Certes Dieu a « tout réglé avec nombre, poids et mesure » (Sagesse 11;20), mais ce n’est pas le tout de chaque chose et de chaque être qu’il a ainsi posé. Toujours demeure le « secret du Roi », qu’il Lui appartient, à Lui seul, à Son rythme et selon Sa grâce, de nous révéler. Plus forte est la lampe, plus grande nous apparaît la caverne. Ainsi, à mesure même qu’elle progresse, la science appelle toujours plus la Révélation.
1 M. Berthelot, Les Origines de l’Alchimie, Paris, Steinheil, 1885, p. V.
2 Rééd. Paris, 1829, Bibliothèque choisie, p.288.
3 Ibid., p.323.
4 H. Spencer, Principles of Psychology, Londres, Will & Norgate, 1855, p.63. Trad. D. Becquemont.

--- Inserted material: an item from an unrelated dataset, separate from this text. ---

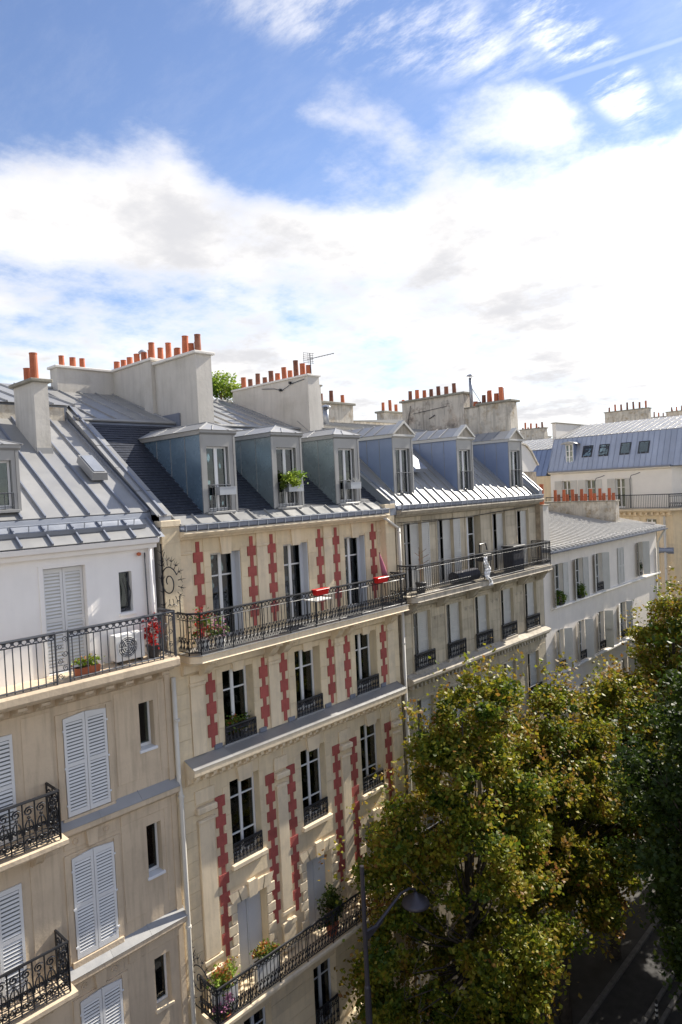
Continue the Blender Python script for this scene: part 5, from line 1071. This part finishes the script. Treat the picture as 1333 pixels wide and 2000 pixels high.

5 L’expression est de Clémence Royer, dans sa préface à la première traduction française de L’Origine des Espèces (Paris, Reinwald, 1862, p.LXIII).
6 Alexandre Vialatte, « Chronique des farces et attrapes » (Journal La Montagne du 20 mars 1963).
7 Wiliam K. Kilpatrick, Séduction psychologique. L’échec de la psychologie moderne, Centre biblique européen, Lausanne, 1985, p.31.